The purpose of pleats, aside from giving your pants a slightly more sophisticated look, is to make them more comfortable, especially with higher-waisted cuts, Mueser explains. Pleats come in single, double and triple varieties, and can be either forward- or reverse-facing, with front-facing pleats being historically more common from English tailors, and reverse-facing ones more prevalent at Italian houses. Whether you want one, two, or three pleats depends mostly on your taste, with one being the subtlest and three being (in Mueser’s opinion) a bit extra. “Pleats give more volume, and in a fuller-cut trouser, more comfort,” he says. “When you have no pleats you can have a sleeker, more tailored trouser.”
The most important thing to know about cuffs is that they are more commonly associated with pleats than flat-fronts, and tend to go with casual pants better than formal ones (cuffs on tuxes are generally a no-no). The good news? Cuffs are relatively easy to remove if you get tired of them in a few years, so there’s little risk in opting in. In terms of size, cuffs usually range from an inch and a half to two inches (Mueser’s preference is 1 ¾”). “You also have to be a bit mindful of your height,” he adds. “A cuff can make the leg look a little shorter, but I don’t think that should be a deterrent, it’s just part of the style.”
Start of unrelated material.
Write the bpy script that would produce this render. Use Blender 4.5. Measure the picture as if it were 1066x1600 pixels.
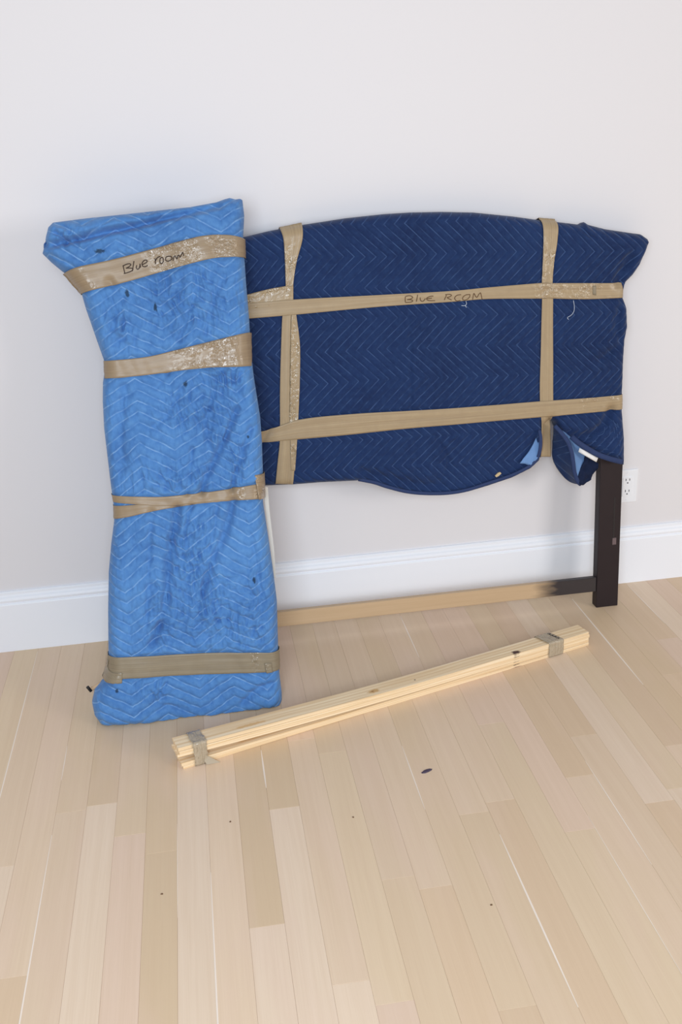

If all of the above is gravy, there’s one final hurdle to clear on your way to the perfect pair of pants: the right length. “I think that trousers should have a hint of a break,” Mueser says. “The high-water trouser is certainly an aesthetic choice that one can make, but the most timeless and classic way of cutting trousers is with the slightest break touching the top of the shoe.” Whatever length you opt for, where your pants break ultimately depends on your choice of footwear, so plan on bringing your favorite oxfords, loafers, or sneakers (or better still, all three) when you take your pants in to get hemmed.